▶ [Task objective] Copy out the lines that include the word "from".
•••
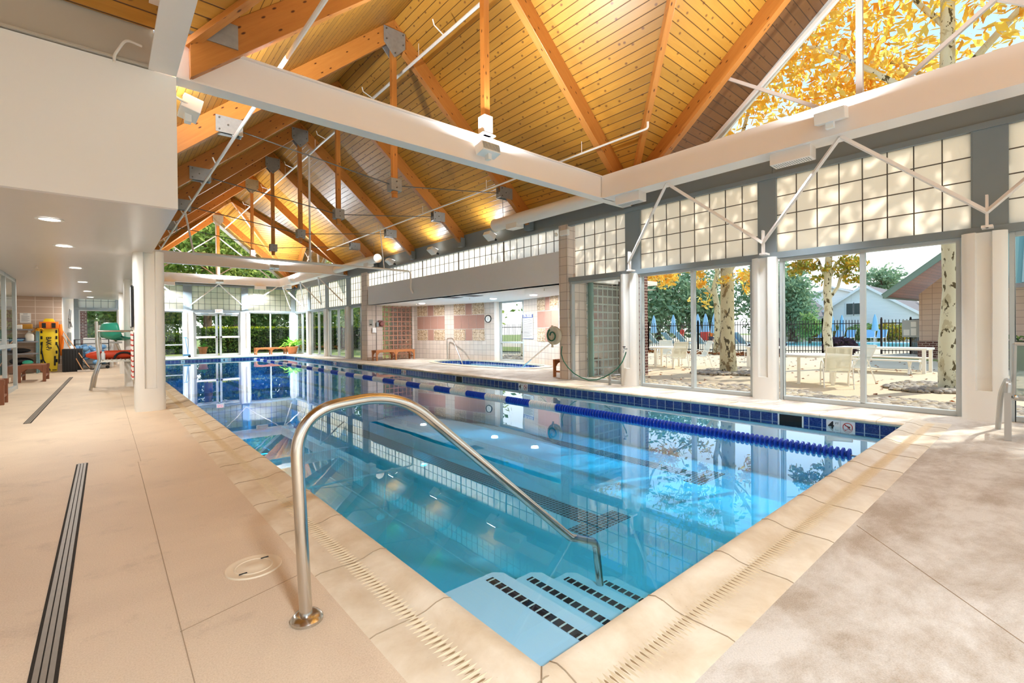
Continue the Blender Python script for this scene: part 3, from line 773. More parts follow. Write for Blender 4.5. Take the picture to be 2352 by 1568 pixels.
st(m.build('trim_2', 'grey_frame', smooth=False))
# solid parts of the right wall
m = MB()
def wr(s0, s1, d0, d1, z0, z1): fbox(m, TX, s0, s1, d0, d1, z0, z1)
for s0, s1 in ((-2.2, 7.35), (18.9, D+.1)):
    wr(s0, s1, -.02, .12, ZC0-.1, ZC0); wr(s0, s1, -.02, .10, ZC1, ZW)
wr(7.35, 18.9, -.02, .1, ZC1, ZW)
for c in colY[:4]+colY[4:]: wr(c-.16-(.0), c+.12, 0, .1, ZC0, ZC1)
wr(2.90, 3.16, -.005, .1, ZC0, ZC1); wr(.33, .64, -.005, .1, ZC0, ZC1); wr(5.44, 5.76, -.005, .1, ZC0, ZC1)
wr(20.2, 20.64, -.005, .1, ZC0, ZC1); wr(22.9, 23.3, -.005, .1, ZC0, ZC1); wr(25.5, 25.9, -.005, .1, ZC0, ZC1)
st(m.build('wall_right', 'grey_steel', smooth=False, bevel=.003))
m = MB()
for s0, s1 in ((-2.2, 0), (0, 2.97), (2.97, 5.6), (5.6, 8.6), (8.6, 11.6), (11.6, 14.5), (14.5, 17.5), (17.5, 20.5), (20.5, 23.1), (23.1, 25.7), (25.7, D+.1)):
    wr(s0, s1-.008, .03, .12, ZW, ZE+.02)
st(m.build('wall_right_band', 'grey_steel', smooth=False))
m = MB()
def wf(s0, s1, d0, d1, z0, z1): fbox(m, TY, s0, s1, d0, d1, z0, z1)
wf(-1.0, W+.1, -.02, .12, ZC0-.1, ZC0); wf(-1.0, W+.1, -.02, .1, ZC1, ZW); wf(-1.0, W+.1, .03, .12, ZW, ZE+.02)
for a, b in ((.42, .80), (3.0, 3.36), (5.56, 5.88), (8.05, 8.3)): wf(a, b, -.005, .1, ZC0, ZC1)
for a, b in ((-1.0, -.85),): wf(a, b, 0, .1, 0, ZC1)
st(m.build('wall_far', 'grey_steel', smooth=False, bevel=.003))
# near wall behind the camera: the same window wall
TN = lambda s, d, z: (s, -2.95-d, z)
m = MB()
fbox(m, TN, -5, W+.1, 0, .12, ZC0-.1, ZC0); fbox(m, TN, -5, W+.1, 0, .12, ZC1, ZE+.02)
for c in (-4.9, -2.0, .6, 3.2, 5.75, 8.1): fbox(m, TN, c-.15, c+.15, 0, .12, 0, ZC1)
st(m.build('wall_near', 'grey_steel', smooth=False))
for a, b in ((-1.85, .45), (.75, 3.05), (3.35, 5.6), (5.9, 7.95)):
    window(TN, a, b, 0, ZC0-.1, ((a+b)/2,)); clerestory(TN, a, b, ZC0, ZC1, zr, 8)
# left wall
m = MB(); m.box(-5.1, -5, -3.0, 21, 0, 8); m.box(-1.15, -1.0, 20.9, D+.1, 0, 8.0)
st(m.build('wall_left', 'cream_paint', smooth=False))
m = MB(); m.box(-5, -1.02, 20.8, 20.9, 0, 2.6)
st(m.build('wall_left_return', 'wall_block_tan', smooth=False))
# the spa opening: bulkhead, tiled pilasters, alcove walls
m = MB(); m.box(W-.03, W+.25, 7.62, 18.3, 2.27, 3.03); st(m.build('wall_right_bulkhead', 'bulkhead_paint', smooth=False, bevel=.004))
m = MB(); m.box(W-.06, W+.3, 7.36, 7.62, 0, ZW-.04); m.box(W-.06, W+.3, 18.35, 18.9, 0, ZW-.04); m.box(W+.31, 8.87, 18.38, 18.5, 0, 2.4)
AW = [(8.85, 18.38), (10.36, 18.38), (11.5, 13.86), (11.5, 12.47), (10.36, 7.5), (8.85, 7.5)]
def aseg(a, b, z0, z1, th=.14, o=0):
    a, b = Vector((*a, 0)), Vector((*b, 0)); d = (b-a).normalized(); nrm = Vector((d.y, -d.x, 0))
    if nrm.dot(Vector((9.5, 13, 0))-(a+b)/2) > 0: nrm = -nrm
    p = [a+nrm*o, b+nrm*o, b+nrm*(th+o), a+nrm*(th+o)]
    m.prism([(q.x, q.y) for q in p], 'z', z0, z1)
def lerp2(a, b, t_): return (a[0]+(b[0]-a[0])*t_, a[1]+(b[1]-a[1])*t_)
aseg((10.28, 18.38), (10.36, 18.38), 0, 2.4); aseg((10.28, 7.5), (10.36, 7.5), 0, 2.4)
aseg(AW[1], AW[2], 0, 2.4); aseg(AW[3], AW[4], 0, 2.4); m.box(W+.31, 8.87, 7.37, 7.5, 0, 2.4)
st(m.build('wall_spa', 'wall_block', smooth=False))
m = MB(); m.poly([(W, 7.3, 2.27), (11.9, 7.3, 2.27), (11.9, 18.8, 2.27), (W, 18.8, 2.27)]); m.box(W+.2, 11.9, 7.3, 18.8, 2.4, 2.5)
st(m.build('ceiling_spa', 'cream_paint', smooth=False))
# glass block walls at both ends of the alcove, and the six block crosses
def gbw(name, a, b, z0, z1, o, mat, n):
    wn[0] += 1; wnd = struct('window_%d' % wn[0], (a[0], a[1], 0)); m2 = MB()
    A, B = Vector((*a, 0)), Vector((*b, 0)); d = (B-A); nrm = Vector((d.y, -d.x, 0)).normalized()
    if nrm.dot(Vector((9.5, 13, 0))-(A+B)/2) > 0: nrm = -nrm
    A += nrm*o; B += nrm*o
    m2.poly([(A.x, A.y, z0), (B.x, B.y, z0), (B.x, B.y, z1), (A.x, A.y, z1)])
    m2.build('glass_blocks', mat, wnd, smooth=False)
gbw('', (8.87, 18.42), (10.28, 18.42), 0, 2.35, .03, 'glass_block', 7)
gbw('', (8.87, 7.47), (10.28, 7.47), 0, 2.35, .03, 'glass_block_clear', 7)
def cross(a, b, t0, t1, idx):
    """four glass block pairs set round a cross of terracotta tile, on the wall from a to b"""
    A = Vector((*a, 0)); d = Vector((*b, 0))-A; L = d.length; d.normalize(); nrm = Vector((d.y, -d.x, 0))
    if nrm.dot(Vector((9.5, 13, 0))-(A+d*L/2)) < 0: nrm = -nrm
    P = lambda s, o, z: A+d*s+nrm*o+Vector((0, 0, z))
    wn[0] += 1; wnd = struct('window_%d' % wn[0], tuple(P((t0+t1)/2, 0, 0))); w = (t1-t0); g_ = w*.38
    for s0, s1 in ((t0, t0+g_), (t1-g_, t1)):
        for z0, z1 in ((.78, 1.22), (1.56, 2.0)):
            z0 += .0; q = MB(); q.poly([P(s0, .012, z0+.27*(z0 > 1.5)), P(s1, .012, z0+.27*(z0 > 1.5)), P(s1, .012, z1+.27*(z0 > 1.5)), P(s0, .012, z1+.27*(z0 > 1.5))])
            q.build('glass_blocks', 'wavy_block', wnd, smooth=False)
    q = MB()
    for s0, s1, z0, z1 in ((t0, t1, 1.26, 1.80), (t0+g_+.02, t1-g_-.02, .78, 1.24), (t0+g_+.02, t1-g_-.02, 1.82, 2.26)):
        k = max(1, round((s1-s0)/.42)) if s1-s0 > .6 else 1
        for i in range(k):
            u0 = s0+(s1-s0)*i/k; u1 = s0+(s1-s0)*(i+1)/k-.008
            for e, f_ in (((z0, z1),) if True else ()):
                q.poly([P(u0, .006, e), P(u1, .006, e), P(u1, .006, f_), P(u0, .006, f_)])
    q.build('accent_tile', 'pinkish_block', wnd, smooth=False)
t = NT('wavy_block'); uv = t.uv(); wv = t.noise(t.map(uv, (1, 1, 1)), 26, 3, .6, 1.8)
b = t.n('TexBrick'); b.offset = 0; t.l(uv, b.inputs[0]); b.inputs['Scale'].default_value = 1; b.inputs['Brick Width'].default_value = .2; b.inputs['Row Height'].default_value = .22; b.inputs['Mortar Size'].default_value = .007
c = t.ramp(wv, [(.40, srgb(110, 84, 60)), (.47, srgb(196, 160, 120)), (.55, srgb(226, 200, 166)), (.62, srgb(246, 232, 212))])
c = t.mix(b.outputs['Fac'], c, srgb(140, 110, 84)); t.bsdf(c, .12, 0, .8, t.bump(wv, .8, .02))
LL = (Vector((*AW[2], 0))-Vector((*AW[1], 0))).length
for k, (t0, t1) in enumerate(((.22, 1.84), (2.35, 3.95))): cross(AW[1], AW[2], t0, t1, k)
for k, (t0, t1) in enumerate(((.95, 2.25), (3.0, 4.3))): cross(AW[3], AW[4], t0, t1, k)
window(lambda s, d, z: (11.5+d, s, z), 12.47, 13.86, 0, 2.27, bars=(.72,), fr=.06)
m = MB(); m.box(11.36, 11.5, 13.86, 14.0, 0, 2.27); st(m.build('trim_3', 'white_paint', smooth=False))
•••
▶ [Result of the exercise]
Continue the Blender Python script for this scene: part 3, from line 773. More parts follow. Write for Blender 4.5. Take the picture to be 2352 by 1568 pixels.
    """four glass block pairs set round a cross of terracotta tile, on the wall from a to b"""